Tuesday, April 3, 2007

Fun with Math, sports salary edition

According to this report on Bud Selig's salary, he pulled down 14.5 million in salary and benefits, out of a total payroll for MLB of 77.3 million dollars.

What's interesting is they list top salaries of other high-ranking MLB employees, and also state the number of MLB employees as 231. They list the numbers for the NFL also (payroll of 41.5 million to 839 employees). Let's do some math:

MLB Average: 334,632 per employee
MLB without honchos: 52 million between 225 employees: 231,111 per employee

Okay, MLB has umpires, and they make a decent amount of money. Typically, you read that your cash salary is half of your what the company pays for you, so we can say that the average MLB employee makes 115,000 per year cash, with MLB paying another 115,000 in benefits, etc.

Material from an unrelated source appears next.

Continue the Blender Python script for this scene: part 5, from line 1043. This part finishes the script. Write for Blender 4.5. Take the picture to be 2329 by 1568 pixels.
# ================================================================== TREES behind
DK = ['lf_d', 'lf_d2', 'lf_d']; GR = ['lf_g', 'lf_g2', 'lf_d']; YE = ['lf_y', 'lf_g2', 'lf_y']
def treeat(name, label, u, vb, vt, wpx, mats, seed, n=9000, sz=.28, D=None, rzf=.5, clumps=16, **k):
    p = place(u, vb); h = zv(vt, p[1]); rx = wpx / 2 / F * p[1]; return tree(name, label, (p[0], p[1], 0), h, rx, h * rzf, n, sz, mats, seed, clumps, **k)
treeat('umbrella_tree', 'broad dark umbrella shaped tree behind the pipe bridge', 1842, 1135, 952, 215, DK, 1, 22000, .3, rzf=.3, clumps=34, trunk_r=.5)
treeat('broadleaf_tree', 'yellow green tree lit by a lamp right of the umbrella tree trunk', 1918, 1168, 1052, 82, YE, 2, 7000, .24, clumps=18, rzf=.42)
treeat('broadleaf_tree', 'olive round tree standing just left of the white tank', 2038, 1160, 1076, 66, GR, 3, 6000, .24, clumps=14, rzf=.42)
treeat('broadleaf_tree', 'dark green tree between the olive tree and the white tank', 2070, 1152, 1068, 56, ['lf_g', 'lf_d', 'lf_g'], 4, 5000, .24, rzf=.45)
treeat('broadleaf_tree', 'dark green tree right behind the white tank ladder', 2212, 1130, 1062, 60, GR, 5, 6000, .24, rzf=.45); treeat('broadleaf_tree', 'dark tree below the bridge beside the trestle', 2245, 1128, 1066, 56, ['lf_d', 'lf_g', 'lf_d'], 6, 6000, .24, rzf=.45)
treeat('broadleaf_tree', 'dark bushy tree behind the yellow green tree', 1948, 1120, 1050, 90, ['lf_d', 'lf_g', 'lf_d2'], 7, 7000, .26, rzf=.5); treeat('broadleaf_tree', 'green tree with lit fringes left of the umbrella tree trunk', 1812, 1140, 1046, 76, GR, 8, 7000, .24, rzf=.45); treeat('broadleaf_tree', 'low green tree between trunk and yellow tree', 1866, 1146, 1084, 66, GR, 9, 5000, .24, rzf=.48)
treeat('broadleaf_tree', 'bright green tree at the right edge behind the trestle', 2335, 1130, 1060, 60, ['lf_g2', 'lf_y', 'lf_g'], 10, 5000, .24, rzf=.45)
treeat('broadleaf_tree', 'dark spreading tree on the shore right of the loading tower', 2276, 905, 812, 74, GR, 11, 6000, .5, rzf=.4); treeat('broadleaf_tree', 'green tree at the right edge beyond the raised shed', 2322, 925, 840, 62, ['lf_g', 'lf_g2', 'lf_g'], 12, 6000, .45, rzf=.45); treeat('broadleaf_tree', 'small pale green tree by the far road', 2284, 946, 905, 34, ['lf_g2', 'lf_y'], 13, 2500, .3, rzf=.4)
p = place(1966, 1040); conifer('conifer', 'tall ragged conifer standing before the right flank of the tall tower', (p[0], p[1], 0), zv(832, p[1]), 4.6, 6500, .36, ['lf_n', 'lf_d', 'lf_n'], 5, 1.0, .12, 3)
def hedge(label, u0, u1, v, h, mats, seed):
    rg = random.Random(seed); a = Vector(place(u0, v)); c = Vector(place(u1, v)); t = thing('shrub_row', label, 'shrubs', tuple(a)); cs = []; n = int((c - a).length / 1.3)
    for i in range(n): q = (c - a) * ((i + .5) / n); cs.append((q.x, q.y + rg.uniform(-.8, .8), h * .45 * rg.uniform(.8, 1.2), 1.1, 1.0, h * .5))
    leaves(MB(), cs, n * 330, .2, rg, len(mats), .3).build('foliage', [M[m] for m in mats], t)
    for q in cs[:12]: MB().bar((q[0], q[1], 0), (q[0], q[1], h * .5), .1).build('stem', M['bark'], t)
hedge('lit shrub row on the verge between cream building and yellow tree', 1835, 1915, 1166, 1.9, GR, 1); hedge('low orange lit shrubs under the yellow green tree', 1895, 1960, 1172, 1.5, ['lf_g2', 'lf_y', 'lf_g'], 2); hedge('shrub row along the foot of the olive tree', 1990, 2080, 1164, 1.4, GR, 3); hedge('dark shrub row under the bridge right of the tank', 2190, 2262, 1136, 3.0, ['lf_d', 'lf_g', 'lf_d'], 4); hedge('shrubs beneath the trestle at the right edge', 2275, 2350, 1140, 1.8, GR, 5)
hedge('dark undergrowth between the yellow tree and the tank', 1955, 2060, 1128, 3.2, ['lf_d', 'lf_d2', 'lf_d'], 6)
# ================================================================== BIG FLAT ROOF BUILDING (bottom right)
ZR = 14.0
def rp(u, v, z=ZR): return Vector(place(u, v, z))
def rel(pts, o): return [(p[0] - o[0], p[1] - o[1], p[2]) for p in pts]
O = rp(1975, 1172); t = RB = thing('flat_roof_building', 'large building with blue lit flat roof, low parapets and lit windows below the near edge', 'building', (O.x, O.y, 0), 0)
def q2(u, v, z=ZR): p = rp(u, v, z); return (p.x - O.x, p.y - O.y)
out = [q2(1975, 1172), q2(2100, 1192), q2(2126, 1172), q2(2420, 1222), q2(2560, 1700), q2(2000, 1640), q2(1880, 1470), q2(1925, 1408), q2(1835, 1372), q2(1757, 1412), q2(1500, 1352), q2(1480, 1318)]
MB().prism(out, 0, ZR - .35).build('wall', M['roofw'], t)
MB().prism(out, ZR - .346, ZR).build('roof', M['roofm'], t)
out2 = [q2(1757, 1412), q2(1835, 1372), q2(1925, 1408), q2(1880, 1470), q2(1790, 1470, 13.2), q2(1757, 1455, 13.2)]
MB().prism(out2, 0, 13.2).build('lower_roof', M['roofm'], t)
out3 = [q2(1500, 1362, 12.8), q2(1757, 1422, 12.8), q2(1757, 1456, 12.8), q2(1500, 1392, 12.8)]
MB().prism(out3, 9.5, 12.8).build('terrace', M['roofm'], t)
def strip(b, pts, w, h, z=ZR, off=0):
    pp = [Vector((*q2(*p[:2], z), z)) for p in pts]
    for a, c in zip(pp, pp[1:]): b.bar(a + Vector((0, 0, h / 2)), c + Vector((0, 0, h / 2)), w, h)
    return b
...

Now onto the NFL Average: 49,463 per employee

Can this be right? The average pay is something like 25,000 cash? If we presume that the NFL pays a similar percentage of its base salary to its chief officers (so 67% of salary split among 97% of the employees) then the total compensation is a paltry 34,200 per employee. Take-home pay is around 17,000 per head, then. The average US Salary is something like 25,000. Can this possibly be correct? Does the NFL really pay so little? What exactly do they hire these people to do, and why don't they go do it elsewhere for more money?

The NFL: Top-notch entertainment at rock bottom prices!